Teslim olma, bir şeyin size ait olduğunu zannedip de sonra onu Tanrı’ya teslim etmek istediğinizde söz konusu olur. Daha işin başında her şey Tanrı’ya ait oldu- ğuna göre, hiçbir şey size ait değilse eğer, teslim olma niçin söz konusu olsun ki? Teslimiyet, ‘iki’nin – sizin ve Tanrı’nın – mevcudiyetini ima eder. Ne var ki, her şey Tanrı’ya ait ise ve O’nun sayesinde mevcut ise, bu durumda verecek bir şey olmaz.
Tanrı’nın her şeyi sizin aracılığınızla yapan ‘Bir’ olduğuna gerçekten inanıyorsanız ve Tanrı’ya gerçekten bel bağlıyorsanız, o zaman ne bir ego hissi ne herhangi bir şeye bağımlılık ne de herhangi bir fark gözetme olur. Sizin aracılığınızla iş gören Tanrı’nın, başkalarının aracılığıyla da iş gören Tanrı ile aynı olduğuna vâkıf olursunuz. Herkes Tanrı’nın ellerindeki kuklalardır – ve her bir kimsenin rolünü nasıl oynaması gerektiğine O karar verir. Hayatınızın doğası hakkında ve – tıpkı kuklacının görülmemesi gibi, gözle görülmez olan hakiki ‘yapan eden’ olan – Tanrı’ya bel bağlamanızla ilgili derin bir anlayışa sahipseniz, egodan kurtulmuş olan gerçek bir güven oluşur sizde.
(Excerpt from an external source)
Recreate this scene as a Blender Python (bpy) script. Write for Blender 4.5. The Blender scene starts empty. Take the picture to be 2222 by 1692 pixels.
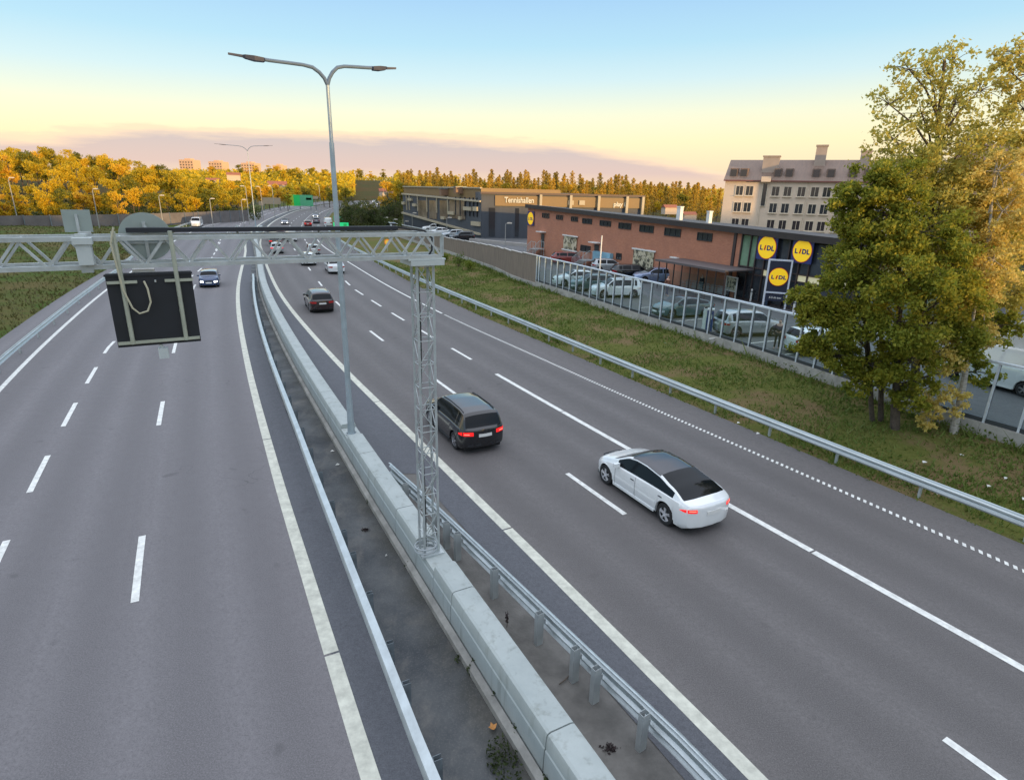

Güven; ego olmayıp, daha çok, herhangi bir meydan okumayı – Tanrı’nın sizinle birlikte olduğunu bilerek – korkusuzca göğüsleme gücünüz kudretinizdir. Aşırı güven ise egoya yol açar. Nedir aşırı güven? Yapan edenin siz olduğunuzu ve hiçbir şeyin size zarar veremeyeceğini ve hiç kimsenin sizi durduramayacağını zannettiğinizde, aşırı güvendir o. Bu türden, istenmeyen ego, aşırı güvendir; öte yandan, tam anlamıyla özgüveni olan, Öz’e bel bağlayan bir kişi, daima alçakgönüllü ve huzurlu olur. Dolayısıyla, teslimiyet ve öz yeterlilik diye bir şey yoktur. Öz yeterliliğin kendisi teslimiyettir, zira siz gerçekten başka hiç kimseye değil de Tanrı’ya bel bağlıyorsunuz.